In what could be considered as a discouraging move for bitcoin users in India, a report in The Hindu points that the Indian government is contemplating introducing a regulatory regime for virtual currencies that would enable them to levy Goods and Services Tax (GST) on their sale.

For the uninitiated, from July 1, 2017, all the major taxes in India like excise duty, service tax, special additional duty and VAT have been subsumed into a single tax called GST.

A while ago, we reported how Indian government officials have been meeting for months to develop a legal framework for cryptocurrencies, and had even formed a special task force in April to investigate the issue and come up with the possible options that can help cut fraudulent transactions involving Bitcoin and other such digital currencies.

The committee comprises of officials from India’s Central Bank RBI, finance ministry, NITI Aayog, ministry of information technology and the State Bank of India. They are currently in the midst of finalising a report that would decide the future of cryptocurrencies in the Indian subcontinent and whether there’s a need to regulate or legalise them.

India is considered as an important country for Bitcoin’s growth and future.
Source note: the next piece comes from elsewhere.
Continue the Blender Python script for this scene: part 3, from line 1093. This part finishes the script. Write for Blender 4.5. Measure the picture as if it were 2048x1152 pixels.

The demonetisation drive sprung upon the nation late last year helped boost bitcoin usage like never before. With ATMs and banks running dry, people of the second largest population on the planet turned to digital currencies and mobile wallets to quench their cash thirst.

According to the latest development, at one point of time, the committee’s working was interpreted when a suggestion was made regarding pursuing a blanket ban on all virtual currencies. But, eventually the proposal was dropped.

The new regime being pursued by the committee has a possibility of bringing the trading of cryptocurrencies under the oversight of the stock market regulator, Securities and Exchange Board of India (SEBI).

The government’s idea behind the whole situation is to treat virtual currencies similar to what the rules and regulations are in place for gold being sold digitally. This will allow Bitcoin to be traded on registered exchanges and promote a formal tax base, while also keeping a close watch on their usage for illegal activities such as money laundering, drug trafficking and terror funding etc.